Simion profitiert von der Wut auf etablierte Politiker
Georgescu, gegen den die Staatsanwaltschaft seit Februar ermittelt, war als Simions Verbündeter aufgetreten. Am Wahltag gingen die beiden sogar demonstrativ gemeinsam zur Stimmabgabe. Seine Videoansprache hielt er anschließend vor einer Ikonen-besetzten Kulisse. Rumänischen Politbeobachtern zufolge kopiert der 38-Jährige augenscheinlich die bisherige Wahlkampfstrategie Georgescus: Statt an Debatten teilzunehmen, mache er lieber prophetische Ansagen vor mystisch-religiöser Kulisse.
„Dies ist nicht nur ein Wahlsieg“, sagte Simion in seiner ersten Reaktion. „Es ist ein Sieg der rumänischen Würde.

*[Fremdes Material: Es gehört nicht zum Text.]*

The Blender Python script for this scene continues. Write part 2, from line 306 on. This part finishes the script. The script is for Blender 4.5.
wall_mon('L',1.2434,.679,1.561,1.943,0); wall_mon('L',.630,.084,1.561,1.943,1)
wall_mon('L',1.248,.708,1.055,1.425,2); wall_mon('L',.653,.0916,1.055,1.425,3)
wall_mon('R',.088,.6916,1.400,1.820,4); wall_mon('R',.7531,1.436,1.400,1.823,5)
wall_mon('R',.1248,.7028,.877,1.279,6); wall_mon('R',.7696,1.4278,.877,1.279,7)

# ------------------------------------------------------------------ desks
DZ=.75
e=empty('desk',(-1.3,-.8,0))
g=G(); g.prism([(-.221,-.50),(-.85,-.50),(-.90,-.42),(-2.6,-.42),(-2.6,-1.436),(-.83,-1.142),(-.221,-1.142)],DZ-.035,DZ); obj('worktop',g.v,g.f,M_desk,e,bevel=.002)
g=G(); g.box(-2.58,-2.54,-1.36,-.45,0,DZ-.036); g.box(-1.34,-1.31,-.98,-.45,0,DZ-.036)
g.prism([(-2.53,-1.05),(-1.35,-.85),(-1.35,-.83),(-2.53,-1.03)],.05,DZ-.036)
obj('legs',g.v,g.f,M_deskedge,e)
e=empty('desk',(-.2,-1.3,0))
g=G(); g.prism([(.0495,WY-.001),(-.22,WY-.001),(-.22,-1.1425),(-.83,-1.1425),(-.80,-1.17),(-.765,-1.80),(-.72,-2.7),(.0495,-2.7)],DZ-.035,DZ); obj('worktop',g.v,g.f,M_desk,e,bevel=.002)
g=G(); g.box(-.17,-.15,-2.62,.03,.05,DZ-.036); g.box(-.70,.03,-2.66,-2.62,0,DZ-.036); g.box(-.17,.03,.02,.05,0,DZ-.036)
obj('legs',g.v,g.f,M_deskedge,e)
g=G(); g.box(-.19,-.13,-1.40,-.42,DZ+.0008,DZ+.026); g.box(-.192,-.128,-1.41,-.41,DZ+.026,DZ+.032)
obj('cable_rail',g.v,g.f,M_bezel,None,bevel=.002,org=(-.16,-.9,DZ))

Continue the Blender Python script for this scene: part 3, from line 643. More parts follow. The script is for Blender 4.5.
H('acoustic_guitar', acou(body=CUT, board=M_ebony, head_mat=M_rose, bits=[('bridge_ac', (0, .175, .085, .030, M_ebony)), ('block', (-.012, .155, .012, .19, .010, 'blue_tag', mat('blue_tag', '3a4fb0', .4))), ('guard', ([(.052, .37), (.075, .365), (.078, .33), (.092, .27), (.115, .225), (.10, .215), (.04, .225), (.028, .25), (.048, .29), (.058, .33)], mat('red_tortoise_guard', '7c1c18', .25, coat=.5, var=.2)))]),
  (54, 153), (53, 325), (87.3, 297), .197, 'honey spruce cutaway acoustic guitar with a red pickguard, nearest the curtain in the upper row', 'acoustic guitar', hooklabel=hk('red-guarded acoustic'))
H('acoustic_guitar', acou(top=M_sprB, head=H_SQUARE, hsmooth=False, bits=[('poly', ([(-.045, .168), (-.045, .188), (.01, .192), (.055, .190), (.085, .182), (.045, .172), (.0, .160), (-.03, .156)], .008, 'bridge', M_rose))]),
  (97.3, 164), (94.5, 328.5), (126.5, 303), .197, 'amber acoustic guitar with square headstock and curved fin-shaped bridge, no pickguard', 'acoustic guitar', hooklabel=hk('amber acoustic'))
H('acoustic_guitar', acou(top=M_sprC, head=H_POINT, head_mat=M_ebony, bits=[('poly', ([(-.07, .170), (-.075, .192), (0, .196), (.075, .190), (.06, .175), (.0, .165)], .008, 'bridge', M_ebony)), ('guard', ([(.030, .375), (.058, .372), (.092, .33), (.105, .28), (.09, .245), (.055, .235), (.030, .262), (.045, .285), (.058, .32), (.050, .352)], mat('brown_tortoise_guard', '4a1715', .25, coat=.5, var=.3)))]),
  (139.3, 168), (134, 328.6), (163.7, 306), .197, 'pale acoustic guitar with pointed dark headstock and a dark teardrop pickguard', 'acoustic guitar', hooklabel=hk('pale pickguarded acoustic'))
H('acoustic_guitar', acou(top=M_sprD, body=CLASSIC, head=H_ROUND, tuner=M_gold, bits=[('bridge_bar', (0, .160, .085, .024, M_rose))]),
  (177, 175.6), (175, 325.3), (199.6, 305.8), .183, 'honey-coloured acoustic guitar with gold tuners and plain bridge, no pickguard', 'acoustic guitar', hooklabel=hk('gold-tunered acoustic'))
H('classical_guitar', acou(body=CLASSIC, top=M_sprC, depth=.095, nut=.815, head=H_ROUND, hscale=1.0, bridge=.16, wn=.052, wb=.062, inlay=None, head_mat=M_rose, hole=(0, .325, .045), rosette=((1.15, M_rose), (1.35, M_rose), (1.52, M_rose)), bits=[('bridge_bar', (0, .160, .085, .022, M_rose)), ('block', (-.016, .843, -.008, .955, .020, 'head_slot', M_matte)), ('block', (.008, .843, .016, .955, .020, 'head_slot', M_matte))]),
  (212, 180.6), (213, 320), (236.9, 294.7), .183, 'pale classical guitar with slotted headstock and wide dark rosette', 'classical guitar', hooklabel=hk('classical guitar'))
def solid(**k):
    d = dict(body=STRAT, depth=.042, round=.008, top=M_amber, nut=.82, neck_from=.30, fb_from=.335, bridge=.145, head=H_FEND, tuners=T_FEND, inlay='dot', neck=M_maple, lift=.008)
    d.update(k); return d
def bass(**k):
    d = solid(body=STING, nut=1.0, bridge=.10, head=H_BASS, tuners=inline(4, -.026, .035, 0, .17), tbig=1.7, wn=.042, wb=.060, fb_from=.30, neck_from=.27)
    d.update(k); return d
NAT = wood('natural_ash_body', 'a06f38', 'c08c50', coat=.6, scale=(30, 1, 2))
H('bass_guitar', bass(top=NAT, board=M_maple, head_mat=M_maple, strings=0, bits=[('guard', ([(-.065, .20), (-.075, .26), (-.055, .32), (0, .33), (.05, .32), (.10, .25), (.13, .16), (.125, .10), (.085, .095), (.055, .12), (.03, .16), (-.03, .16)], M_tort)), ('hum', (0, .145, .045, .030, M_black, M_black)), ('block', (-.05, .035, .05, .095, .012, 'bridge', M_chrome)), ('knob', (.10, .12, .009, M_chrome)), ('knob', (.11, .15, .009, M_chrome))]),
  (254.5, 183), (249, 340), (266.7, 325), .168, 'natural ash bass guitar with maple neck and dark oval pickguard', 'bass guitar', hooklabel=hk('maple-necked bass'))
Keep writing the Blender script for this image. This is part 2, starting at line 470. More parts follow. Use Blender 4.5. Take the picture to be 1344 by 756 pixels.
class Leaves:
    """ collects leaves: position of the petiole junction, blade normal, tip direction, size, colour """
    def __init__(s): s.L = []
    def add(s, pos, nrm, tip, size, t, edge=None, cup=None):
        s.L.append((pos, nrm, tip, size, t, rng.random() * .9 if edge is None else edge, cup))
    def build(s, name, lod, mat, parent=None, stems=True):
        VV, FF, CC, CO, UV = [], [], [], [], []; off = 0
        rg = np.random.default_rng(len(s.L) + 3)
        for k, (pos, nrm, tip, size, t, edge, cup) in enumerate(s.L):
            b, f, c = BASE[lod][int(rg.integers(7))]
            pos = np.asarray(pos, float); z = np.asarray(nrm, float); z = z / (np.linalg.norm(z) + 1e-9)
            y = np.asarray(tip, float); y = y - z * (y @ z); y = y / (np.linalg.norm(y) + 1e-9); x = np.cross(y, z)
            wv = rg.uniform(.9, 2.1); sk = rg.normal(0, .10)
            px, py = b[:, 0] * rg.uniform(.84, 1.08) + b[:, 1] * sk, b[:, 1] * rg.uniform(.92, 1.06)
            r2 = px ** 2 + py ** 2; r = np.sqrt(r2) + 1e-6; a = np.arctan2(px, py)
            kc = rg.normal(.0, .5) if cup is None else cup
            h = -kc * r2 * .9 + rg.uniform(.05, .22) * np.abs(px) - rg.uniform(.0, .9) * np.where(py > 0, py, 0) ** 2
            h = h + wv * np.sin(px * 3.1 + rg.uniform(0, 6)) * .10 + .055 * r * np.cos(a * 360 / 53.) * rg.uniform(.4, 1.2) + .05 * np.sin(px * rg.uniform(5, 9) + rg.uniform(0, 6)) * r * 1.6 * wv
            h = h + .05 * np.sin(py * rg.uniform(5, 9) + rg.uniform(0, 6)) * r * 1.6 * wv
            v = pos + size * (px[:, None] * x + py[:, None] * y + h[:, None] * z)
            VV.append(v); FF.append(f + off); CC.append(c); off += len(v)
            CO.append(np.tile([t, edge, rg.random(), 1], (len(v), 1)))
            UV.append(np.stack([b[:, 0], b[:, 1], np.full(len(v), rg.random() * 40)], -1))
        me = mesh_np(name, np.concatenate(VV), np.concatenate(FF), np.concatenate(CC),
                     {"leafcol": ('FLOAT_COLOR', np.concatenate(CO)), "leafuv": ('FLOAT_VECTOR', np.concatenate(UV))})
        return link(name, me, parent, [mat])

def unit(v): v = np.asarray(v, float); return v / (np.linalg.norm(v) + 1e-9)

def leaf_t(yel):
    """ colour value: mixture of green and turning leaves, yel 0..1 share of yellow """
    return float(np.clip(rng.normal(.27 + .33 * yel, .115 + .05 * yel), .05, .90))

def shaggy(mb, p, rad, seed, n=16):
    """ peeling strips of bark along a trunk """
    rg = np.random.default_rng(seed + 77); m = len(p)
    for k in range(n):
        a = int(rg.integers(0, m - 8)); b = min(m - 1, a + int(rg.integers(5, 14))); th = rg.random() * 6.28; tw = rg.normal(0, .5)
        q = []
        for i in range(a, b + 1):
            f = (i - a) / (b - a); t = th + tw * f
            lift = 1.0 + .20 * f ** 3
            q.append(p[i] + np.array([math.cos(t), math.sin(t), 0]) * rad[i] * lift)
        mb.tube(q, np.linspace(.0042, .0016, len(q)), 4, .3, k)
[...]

Es ist der Sieg derjenigen, die die Hoffnung nicht aufgegeben haben, derjenigen, die noch immer an Rumänien glauben, an ein freies, respektiertes und souveränes Land.“ Simion profitierte von einer Welle der Wut der Bevölkerung auf etablierte Politiker. Er steht der EU kritisch gegenüber und sieht sich auf einer Linie mit US-Präsident Donald Trump. Simion plädiert für eine Wiederherstellung der Landesgrenzen von 1940 und beansprucht damit Gebiete von Bulgarien, Moldawien und der Ukraine.
Regierungschef tritt zurück
Rumäniens Regierungskoalition steht nach der Wahlpleite ihres Kandidaten Crin Antonescu, der den Einzug in die Stichwahl trotz der Unterstützung dreier Regierungsparteien verpasst hat, vor dem Aus. In einer Dringlichkeitssitzung forderten am Montagvormittag sowohl Spitzenpolitiker der postkommunistischen Sozialdemokraten (PSD) als auch der Liberalen (PNL) den umgehenden Rücktritt von Regierungs- und PSD-Chef Marcel Ciolacu. Dessen Unbeliebtheit habe zu einer neuen Protestwahl geführt und sich für den Koalitionskandidaten Antonescu als deutlicher „Hemmschuh“ entpuppt, so der Tenor. Wenig später gab Ciolacu tatsächlich seinen Rücktritt bekannt.
Der scheidende Chef der Sozialdemokraten erklärte weiter, dass seine Partei mit sofortiger Wirkung aus der Regierungskoalition austrete. Das Kabinett bleibt damit höchstens 45 Tage lang im Amt, wobei Interimspräsident Ilie Bolojan Koalitionskreisen zufolge den parteifreien Bildungsminister Daniel David zum kommissarischen Regierungschef ernennen dürfte. Nach der Stichwahl vom 18. Mai und Angelobung des neues Staatsoberhauptes wird dieses sodann als eine seiner ersten Amtshandlungen den Regierungsauftrag vergeben.